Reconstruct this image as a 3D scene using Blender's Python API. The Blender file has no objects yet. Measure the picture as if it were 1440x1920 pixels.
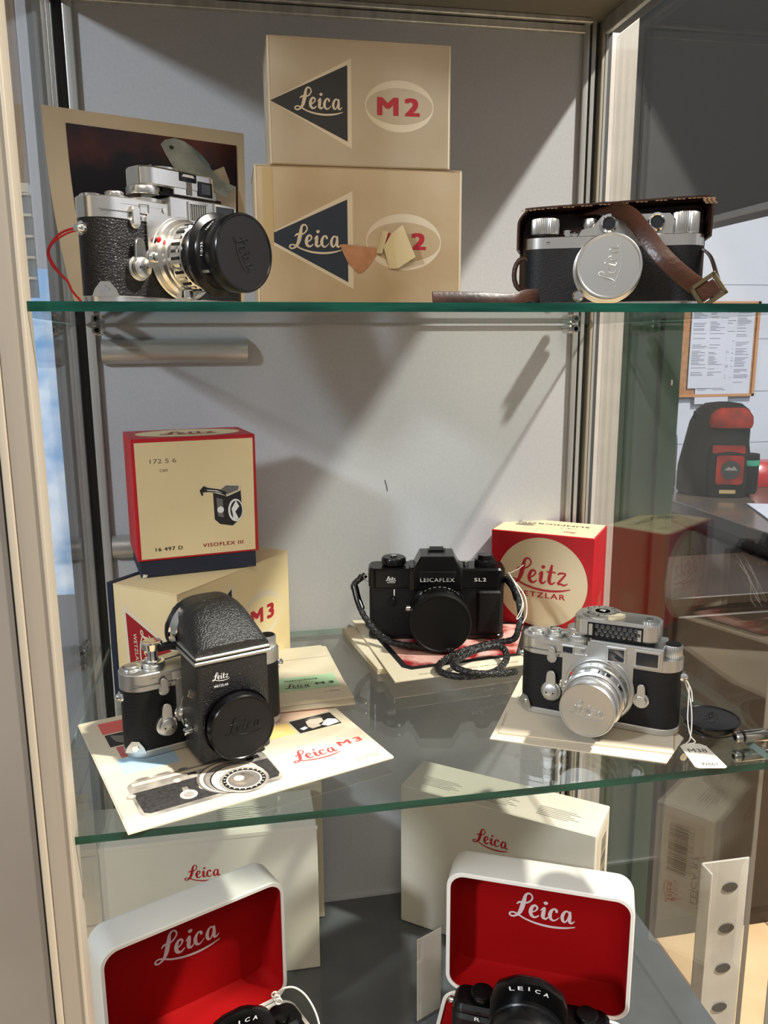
import bpy, bmesh, math, random
from mathutils import Matrix, Vector
from mathutils.geometry import tessellate_polygon
random.seed(7)
SC = bpy.context.scene
COL = SC.collection
PI = math.pi
R = math.radians

# ------------------------------------------------------------------ camera
cd = bpy.data.cameras.new('camera'); cam = bpy.data.objects.new('camera', cd); COL.objects.link(cam)
cd.sensor_fit = 'HORIZONTAL'; cd.sensor_width = 36.0; cd.lens = 36.0 * 1545.75 / 1440.0; cd.clip_start = .02
YAW, PIT, ROL = .1850, .2026, -.0056
f_ = Vector((math.sin(YAW)*math.cos(PIT), math.cos(YAW)*math.cos(PIT), -math.sin(PIT)))
r_ = Vector((math.cos(YAW), -math.sin(YAW), 0)); u_ = r_.cross(f_)
r2 = r_*math.cos(ROL) + u_*math.sin(ROL); u2 = -r_*math.sin(ROL) + u_*math.cos(ROL)
M = Matrix((r2, u2, -f_)).transposed().to_4x4(); M.translation = (.1309, -.9238, .6924)
cam.matrix_world = M
SC.camera = cam

# ------------------------------------------------------------------ world, lights, exposure
w = bpy.data.worlds.new('room_light'); SC.world = w; w.use_nodes = True
nt = w.node_tree; nt.nodes.clear()
wo = nt.nodes.new('ShaderNodeOutputWorld'); bg = nt.nodes.new('ShaderNodeBackground')
tc = nt.nodes.new('ShaderNodeTexCoord'); sx = nt.nodes.new('ShaderNodeSeparateXYZ'); cr = nt.nodes.new('ShaderNodeValToRGB')
mp = nt.nodes.new('ShaderNodeMapRange'); mp.inputs[1].default_value = -1; mp.inputs[2].default_value = 1
nt.links.new(tc.outputs['Generated'], sx.inputs[0]); nt.links.new(sx.outputs['Z'], mp.inputs[0]); nt.links.new(mp.outputs[0], cr.inputs[0])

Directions
Search the data above for the word "objects", then gather each line in which it appears.

Output for this task
Reconstruct this image as a 3D scene using Blender's Python API. The Blender file has no objects yet. Measure the picture as if it were 1440x1920 pixels.
cd = bpy.data.cameras.new('camera'); cam = bpy.data.objects.new('camera', cd); COL.objects.link(cam)